═════ Given data

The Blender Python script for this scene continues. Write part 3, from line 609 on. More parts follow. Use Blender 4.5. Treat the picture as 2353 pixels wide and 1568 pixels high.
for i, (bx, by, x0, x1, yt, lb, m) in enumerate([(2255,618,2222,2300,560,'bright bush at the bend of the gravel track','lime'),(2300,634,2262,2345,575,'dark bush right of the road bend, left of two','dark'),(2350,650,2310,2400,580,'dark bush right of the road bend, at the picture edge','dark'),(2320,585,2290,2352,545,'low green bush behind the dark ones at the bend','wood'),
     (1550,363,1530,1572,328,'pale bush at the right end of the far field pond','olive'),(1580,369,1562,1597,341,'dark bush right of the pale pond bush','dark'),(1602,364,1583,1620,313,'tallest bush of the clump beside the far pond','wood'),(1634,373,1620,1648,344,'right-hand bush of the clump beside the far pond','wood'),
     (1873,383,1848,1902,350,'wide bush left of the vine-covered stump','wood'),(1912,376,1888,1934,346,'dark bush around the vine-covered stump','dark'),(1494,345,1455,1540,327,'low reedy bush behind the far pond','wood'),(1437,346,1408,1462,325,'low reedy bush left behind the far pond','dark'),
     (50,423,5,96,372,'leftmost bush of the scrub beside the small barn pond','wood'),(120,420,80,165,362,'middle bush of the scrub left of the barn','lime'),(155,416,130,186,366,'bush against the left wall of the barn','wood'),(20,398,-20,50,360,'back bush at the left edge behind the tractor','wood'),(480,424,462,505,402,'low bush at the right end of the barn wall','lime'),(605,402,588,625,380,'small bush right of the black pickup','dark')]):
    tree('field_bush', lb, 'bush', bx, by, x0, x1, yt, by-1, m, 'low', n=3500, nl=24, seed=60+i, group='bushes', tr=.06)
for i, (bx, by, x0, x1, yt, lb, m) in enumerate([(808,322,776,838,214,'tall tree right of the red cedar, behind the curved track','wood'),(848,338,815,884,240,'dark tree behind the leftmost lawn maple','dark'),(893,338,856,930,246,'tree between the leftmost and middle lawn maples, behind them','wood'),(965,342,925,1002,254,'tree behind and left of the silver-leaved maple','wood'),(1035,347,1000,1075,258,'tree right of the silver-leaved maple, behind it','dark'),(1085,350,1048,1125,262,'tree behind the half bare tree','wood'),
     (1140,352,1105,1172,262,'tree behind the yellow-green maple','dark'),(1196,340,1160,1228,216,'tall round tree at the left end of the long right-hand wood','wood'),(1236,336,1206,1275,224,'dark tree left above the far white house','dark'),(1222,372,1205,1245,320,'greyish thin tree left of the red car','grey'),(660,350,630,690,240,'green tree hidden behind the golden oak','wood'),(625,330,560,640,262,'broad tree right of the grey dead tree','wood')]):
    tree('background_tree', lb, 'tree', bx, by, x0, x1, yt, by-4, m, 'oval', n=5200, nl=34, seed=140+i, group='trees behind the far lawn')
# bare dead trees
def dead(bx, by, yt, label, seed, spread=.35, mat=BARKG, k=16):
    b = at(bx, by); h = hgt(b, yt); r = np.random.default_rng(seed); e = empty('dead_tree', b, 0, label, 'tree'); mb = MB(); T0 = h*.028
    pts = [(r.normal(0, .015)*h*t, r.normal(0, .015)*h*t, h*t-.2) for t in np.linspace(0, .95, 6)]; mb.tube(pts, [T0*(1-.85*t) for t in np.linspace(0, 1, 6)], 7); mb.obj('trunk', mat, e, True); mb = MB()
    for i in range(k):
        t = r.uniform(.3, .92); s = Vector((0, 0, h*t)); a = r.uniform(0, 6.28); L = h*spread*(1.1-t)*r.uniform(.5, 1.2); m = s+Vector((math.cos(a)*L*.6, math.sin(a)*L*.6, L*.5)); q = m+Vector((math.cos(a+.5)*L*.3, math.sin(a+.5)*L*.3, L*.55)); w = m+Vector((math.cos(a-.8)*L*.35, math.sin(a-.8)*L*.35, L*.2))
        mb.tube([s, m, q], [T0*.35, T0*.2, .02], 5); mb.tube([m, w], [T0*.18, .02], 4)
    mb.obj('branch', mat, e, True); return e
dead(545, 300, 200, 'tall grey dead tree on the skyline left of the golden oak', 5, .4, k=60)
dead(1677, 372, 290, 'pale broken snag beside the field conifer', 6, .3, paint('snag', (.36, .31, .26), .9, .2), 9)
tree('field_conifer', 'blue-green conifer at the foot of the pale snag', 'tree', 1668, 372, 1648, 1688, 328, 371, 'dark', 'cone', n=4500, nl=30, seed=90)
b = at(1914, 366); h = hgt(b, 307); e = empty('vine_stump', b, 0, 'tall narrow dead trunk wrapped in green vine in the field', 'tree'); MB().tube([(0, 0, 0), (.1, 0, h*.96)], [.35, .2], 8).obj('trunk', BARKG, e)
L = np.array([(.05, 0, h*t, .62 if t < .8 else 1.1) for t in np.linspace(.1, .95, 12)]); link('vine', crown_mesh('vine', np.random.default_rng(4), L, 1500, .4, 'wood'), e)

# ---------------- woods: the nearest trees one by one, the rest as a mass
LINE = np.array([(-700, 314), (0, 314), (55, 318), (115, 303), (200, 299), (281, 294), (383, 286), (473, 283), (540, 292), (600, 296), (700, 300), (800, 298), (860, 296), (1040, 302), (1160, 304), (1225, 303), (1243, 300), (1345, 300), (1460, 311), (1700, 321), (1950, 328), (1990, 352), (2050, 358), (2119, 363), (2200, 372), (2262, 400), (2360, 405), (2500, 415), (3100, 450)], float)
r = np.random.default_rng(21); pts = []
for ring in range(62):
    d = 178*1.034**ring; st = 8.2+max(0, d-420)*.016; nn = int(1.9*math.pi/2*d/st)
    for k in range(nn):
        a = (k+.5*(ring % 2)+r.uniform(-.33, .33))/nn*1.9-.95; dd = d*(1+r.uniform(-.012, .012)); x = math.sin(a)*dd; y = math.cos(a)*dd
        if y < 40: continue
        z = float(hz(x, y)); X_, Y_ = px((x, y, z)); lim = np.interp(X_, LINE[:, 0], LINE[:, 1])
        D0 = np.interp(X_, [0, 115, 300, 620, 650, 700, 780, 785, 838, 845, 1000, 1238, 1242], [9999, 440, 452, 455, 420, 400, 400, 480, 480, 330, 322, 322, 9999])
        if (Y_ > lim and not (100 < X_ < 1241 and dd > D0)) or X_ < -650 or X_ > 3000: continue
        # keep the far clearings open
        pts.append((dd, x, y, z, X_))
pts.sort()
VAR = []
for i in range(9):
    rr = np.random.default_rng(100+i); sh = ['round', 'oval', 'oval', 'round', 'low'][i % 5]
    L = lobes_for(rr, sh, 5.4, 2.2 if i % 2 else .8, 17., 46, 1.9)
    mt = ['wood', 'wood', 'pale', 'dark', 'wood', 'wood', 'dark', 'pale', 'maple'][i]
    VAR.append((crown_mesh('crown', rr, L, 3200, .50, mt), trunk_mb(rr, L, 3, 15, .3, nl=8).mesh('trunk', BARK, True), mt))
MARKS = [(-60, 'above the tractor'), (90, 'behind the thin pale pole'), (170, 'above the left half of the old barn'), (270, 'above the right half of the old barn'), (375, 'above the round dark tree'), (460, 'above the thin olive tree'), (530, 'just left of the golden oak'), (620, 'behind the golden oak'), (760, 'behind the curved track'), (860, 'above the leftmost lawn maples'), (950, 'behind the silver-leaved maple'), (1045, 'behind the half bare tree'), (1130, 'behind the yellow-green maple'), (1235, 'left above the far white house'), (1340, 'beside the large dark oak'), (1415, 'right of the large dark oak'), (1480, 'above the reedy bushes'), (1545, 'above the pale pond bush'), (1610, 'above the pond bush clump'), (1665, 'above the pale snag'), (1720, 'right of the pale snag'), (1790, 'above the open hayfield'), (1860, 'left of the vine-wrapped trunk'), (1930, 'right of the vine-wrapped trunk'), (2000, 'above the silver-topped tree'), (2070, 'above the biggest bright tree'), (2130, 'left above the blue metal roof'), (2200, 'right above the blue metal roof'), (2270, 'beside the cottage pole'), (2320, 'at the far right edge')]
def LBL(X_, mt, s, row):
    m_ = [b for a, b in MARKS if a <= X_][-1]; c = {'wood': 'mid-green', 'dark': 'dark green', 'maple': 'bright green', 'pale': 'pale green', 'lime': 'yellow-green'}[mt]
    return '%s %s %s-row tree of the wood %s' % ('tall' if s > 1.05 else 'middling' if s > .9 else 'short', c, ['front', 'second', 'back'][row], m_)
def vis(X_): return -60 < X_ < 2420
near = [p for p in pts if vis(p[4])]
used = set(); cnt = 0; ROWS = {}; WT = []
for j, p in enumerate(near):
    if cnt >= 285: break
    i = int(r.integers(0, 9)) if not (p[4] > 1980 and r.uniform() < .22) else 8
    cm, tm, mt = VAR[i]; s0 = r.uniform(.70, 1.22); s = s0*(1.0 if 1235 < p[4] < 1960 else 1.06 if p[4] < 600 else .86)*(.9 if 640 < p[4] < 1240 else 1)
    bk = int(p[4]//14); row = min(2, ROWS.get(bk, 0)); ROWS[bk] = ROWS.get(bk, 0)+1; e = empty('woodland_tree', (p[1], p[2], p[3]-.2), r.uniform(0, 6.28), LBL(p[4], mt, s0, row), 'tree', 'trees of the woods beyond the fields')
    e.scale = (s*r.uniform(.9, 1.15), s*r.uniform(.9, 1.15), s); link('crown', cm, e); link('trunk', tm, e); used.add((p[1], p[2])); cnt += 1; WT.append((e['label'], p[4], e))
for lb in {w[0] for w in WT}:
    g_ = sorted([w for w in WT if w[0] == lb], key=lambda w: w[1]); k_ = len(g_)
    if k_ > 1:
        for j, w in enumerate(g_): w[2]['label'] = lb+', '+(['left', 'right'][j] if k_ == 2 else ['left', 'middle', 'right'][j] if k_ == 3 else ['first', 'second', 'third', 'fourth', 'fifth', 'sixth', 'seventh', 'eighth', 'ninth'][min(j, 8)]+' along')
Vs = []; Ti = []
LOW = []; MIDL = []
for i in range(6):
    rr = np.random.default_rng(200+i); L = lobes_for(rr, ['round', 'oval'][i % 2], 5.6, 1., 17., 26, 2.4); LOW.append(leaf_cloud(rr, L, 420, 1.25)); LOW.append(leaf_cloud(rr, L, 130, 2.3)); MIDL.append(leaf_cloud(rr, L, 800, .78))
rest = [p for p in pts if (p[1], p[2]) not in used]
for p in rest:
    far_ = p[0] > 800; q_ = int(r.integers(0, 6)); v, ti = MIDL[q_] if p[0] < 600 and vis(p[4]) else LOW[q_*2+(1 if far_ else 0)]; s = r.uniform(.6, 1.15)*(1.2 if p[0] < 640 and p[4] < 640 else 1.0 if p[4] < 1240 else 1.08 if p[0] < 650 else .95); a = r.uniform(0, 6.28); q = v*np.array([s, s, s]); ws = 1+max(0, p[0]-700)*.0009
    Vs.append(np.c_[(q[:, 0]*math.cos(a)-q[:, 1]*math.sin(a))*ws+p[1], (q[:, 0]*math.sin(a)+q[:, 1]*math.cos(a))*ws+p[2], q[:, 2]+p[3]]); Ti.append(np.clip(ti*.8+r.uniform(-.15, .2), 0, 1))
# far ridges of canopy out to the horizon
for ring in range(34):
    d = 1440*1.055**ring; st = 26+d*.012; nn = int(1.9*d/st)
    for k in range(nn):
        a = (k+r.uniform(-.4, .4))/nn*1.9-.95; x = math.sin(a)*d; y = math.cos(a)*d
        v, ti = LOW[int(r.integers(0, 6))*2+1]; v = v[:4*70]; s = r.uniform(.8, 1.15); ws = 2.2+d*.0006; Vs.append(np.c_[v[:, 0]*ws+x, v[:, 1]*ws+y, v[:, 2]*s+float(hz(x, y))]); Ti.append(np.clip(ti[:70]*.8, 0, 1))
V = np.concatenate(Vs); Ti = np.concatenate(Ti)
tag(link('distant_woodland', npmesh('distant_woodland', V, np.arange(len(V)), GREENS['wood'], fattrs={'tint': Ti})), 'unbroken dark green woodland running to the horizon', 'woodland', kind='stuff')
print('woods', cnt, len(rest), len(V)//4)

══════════

* [What to work on]:
From the line that contains "horizon', 'woodland', kind='stuff')" to the last line of the material above, repeat every line exactly, keeping both the first and the last.

* [Answer to the problem]:
tag(link('distant_woodland', npmesh('distant_woodland', V, np.arange(len(V)), GREENS['wood'], fattrs={'tint': Ti})), 'unbroken dark green woodland running to the horizon', 'woodland', kind='stuff')
print('woods', cnt, len(rest), len(V)//4)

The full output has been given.